In the dynamic movement of this song we find order, we find God. Order is our being misshapen, “de-ranged” and re-arranged. Sometimes it is not us but our neighbor who is confronted with their own powerlessness and must cry out. sometimes it is our neighbor who bears a quiet certainty that witnesses to God’s faithfulness. Perhaps the question is not how do we order these two seemingly disparate moments, but rather what is it that prevents us from binding these realities (and the people who so often exhibit them) from finding a home in the same space? Thus it is not a question of ordering music or art, or thoughts, but becoming undone by a new social arrangement.


It is this amalgamation of despair and possibility that I find so compelling within Coltrane's rendition. And while the song seemed rooted within a European ideal (or an American idealization of Europe), Coltrane's rendition speaks to its deepest possibility, mastering the form of its quiet longings but also wrapping those longings within the deep pain of the present. In this way, it spoke dramatically to its contemporary moment in a way that Hammerstein probably could not have imagined himself.


Is it possible for theologians to re-imagine themselves and their work within Coltrane's re-imagination of "My Favorite Things?" So many concerned for justice and mercy have found Christianity or at least its doctrine as the central culprit. But is it possible for us to utter this tune anew, to master the form so that we might deform the mastery? Is it necessary that we leave the central claims concerning our God? That the child in the manger was God? That the resurrection was not a symbol, but a real moment of liberation for now and a time to come? Is it possible to think of theological liberation apart from these claims? This is the possibility of theological reflection. Theology done "classically" is a theology that idealizes a past imaging a possibility for a future in a neutral land. But perhaps theology (and our Christian lives) might be able to imagine the claims of the Christian tradition anew, mastering its forms in order to unleash it for new work in a broken world whose masters have mistaken themselves for gods.


Can our theology utter dissonant tones and shrieking of righteous anger and yet still remind us of "our favorite thing" even when “when the bee stings, when the dogs bark…”

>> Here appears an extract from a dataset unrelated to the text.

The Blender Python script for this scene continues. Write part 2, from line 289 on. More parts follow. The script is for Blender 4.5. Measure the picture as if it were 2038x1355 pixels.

I hope this is the case. For my darker brothers and sisters who have and are having questions concerning the possibility of theology, of the claims of the church that have stretched so long... Coltrane can speak to us about the possibilities of these claims. We can sing this song and in a way that can remind creation of its calling in the midst of its unfaithfulness.


To those who so vehemently "defend" the faith, who uphold orthodoxy in the face of its attackers... is it possible that in our stripping down of the melody we have sung it truer? Perhaps the improvisational runs and dissonant chords of we, your darker brothers and sisters have spoken to a truth not visible within the neat logic of Western philosophy.


I do not know the answer to these questions, but I do believe Coltrane has something to teach us on the way.